INSTRUCTIONS FOR THE TASK | Gather up every line that includes the string "from".

SOURCE DATA |
=-=-=-=-=
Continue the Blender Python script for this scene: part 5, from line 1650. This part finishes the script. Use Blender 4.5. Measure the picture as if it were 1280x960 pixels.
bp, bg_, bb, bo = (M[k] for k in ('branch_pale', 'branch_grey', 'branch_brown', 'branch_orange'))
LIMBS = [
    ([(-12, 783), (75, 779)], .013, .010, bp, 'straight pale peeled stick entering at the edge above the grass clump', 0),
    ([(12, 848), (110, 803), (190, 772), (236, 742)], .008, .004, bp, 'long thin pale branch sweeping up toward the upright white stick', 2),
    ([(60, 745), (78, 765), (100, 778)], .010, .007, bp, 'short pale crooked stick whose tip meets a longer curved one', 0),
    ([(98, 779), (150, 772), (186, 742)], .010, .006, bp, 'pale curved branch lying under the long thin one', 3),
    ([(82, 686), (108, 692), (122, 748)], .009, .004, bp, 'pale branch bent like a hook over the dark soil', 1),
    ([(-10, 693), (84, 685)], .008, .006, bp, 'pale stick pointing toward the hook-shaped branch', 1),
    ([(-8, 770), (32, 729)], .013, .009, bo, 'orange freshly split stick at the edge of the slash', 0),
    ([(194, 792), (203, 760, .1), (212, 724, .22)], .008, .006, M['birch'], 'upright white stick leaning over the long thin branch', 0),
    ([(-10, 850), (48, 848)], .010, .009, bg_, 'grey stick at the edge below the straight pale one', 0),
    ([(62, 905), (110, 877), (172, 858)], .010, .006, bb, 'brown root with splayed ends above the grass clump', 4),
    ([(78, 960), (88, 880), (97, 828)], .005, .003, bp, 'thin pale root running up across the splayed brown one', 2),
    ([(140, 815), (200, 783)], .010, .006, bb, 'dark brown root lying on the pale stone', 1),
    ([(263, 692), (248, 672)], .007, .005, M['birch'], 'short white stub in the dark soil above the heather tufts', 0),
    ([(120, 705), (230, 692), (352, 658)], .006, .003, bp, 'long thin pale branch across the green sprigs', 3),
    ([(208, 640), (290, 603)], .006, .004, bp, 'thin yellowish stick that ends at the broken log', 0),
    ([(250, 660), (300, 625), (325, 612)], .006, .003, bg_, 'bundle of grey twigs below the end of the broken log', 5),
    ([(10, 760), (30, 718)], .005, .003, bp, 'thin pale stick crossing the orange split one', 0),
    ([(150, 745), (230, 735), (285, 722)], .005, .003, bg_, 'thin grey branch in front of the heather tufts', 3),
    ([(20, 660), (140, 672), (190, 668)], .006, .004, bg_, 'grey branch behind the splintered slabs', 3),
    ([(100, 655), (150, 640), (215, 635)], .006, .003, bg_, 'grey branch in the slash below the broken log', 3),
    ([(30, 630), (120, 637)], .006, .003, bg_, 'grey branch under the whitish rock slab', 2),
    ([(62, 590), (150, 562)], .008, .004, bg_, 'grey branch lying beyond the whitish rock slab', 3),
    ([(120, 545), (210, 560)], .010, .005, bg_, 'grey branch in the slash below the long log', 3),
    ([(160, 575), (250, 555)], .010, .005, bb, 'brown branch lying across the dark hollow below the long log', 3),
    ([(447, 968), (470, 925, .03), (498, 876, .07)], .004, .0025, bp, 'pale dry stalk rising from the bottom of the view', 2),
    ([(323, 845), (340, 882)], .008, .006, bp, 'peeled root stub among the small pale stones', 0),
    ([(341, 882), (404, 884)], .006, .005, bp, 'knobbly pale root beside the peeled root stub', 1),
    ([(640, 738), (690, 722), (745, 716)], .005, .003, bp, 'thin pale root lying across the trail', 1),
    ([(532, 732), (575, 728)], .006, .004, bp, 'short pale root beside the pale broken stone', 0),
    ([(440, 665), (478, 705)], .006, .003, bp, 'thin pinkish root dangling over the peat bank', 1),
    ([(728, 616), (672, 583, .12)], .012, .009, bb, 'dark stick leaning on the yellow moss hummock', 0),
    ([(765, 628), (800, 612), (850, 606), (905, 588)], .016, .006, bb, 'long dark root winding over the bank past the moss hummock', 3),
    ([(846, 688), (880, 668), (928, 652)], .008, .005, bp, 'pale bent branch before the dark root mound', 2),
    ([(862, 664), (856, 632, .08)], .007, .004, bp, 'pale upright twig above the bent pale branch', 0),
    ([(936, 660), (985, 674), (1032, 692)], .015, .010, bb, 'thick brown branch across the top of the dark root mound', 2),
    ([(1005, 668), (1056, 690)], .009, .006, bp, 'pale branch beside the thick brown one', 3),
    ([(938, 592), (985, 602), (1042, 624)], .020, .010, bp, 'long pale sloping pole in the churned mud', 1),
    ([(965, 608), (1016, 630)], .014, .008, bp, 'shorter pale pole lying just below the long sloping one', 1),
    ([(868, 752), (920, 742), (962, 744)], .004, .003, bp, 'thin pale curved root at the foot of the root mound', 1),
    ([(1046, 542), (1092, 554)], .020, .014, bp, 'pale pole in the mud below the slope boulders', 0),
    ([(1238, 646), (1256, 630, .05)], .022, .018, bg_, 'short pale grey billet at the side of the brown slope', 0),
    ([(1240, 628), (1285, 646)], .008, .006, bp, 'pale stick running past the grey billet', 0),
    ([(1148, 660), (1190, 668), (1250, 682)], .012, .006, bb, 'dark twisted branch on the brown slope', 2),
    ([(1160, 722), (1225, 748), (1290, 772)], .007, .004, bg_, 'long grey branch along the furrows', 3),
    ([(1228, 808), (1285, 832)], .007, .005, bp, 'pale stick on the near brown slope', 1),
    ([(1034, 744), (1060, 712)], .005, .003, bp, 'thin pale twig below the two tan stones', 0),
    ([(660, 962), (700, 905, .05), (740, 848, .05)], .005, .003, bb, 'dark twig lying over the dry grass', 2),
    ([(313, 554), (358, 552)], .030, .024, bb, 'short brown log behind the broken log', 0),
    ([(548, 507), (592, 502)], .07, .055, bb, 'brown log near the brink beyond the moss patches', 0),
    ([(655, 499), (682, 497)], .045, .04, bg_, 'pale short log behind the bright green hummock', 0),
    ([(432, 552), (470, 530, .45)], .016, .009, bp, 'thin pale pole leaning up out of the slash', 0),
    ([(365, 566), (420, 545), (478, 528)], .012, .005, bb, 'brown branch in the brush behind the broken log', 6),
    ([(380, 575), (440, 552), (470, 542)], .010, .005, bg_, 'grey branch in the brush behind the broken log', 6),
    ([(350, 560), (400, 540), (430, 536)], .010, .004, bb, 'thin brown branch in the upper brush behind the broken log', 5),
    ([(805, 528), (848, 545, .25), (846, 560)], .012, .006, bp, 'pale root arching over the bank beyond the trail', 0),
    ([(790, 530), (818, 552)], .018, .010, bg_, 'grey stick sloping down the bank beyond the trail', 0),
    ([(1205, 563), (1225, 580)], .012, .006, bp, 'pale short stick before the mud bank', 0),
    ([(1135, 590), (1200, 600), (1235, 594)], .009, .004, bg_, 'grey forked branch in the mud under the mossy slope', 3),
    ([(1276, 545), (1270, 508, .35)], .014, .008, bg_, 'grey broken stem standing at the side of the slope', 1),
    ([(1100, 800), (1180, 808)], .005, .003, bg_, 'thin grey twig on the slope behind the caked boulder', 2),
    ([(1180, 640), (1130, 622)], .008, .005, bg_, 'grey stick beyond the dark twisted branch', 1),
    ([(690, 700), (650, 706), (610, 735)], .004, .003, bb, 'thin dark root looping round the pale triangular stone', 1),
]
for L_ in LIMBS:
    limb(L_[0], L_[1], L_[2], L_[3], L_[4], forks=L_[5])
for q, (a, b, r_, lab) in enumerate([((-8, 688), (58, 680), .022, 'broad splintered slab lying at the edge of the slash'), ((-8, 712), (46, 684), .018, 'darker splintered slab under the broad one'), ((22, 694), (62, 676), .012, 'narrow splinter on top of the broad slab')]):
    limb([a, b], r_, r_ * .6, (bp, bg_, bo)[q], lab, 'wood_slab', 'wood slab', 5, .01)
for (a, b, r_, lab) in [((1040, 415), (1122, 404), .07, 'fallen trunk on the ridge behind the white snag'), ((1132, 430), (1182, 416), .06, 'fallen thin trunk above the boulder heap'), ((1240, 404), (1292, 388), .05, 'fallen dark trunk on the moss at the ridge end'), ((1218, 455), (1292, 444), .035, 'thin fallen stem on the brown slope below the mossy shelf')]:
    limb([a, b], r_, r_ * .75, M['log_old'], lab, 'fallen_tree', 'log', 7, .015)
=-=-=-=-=
PROBLEM SOLUTION |
Continue the Blender Python script for this scene: part 5, from line 1650. This part finishes the script. Use Blender 4.5. Measure the picture as if it were 1280x960 pixels.
    ([(447, 968), (470, 925, .03), (498, 876, .07)], .004, .0025, bp, 'pale dry stalk rising from the bottom of the view', 2),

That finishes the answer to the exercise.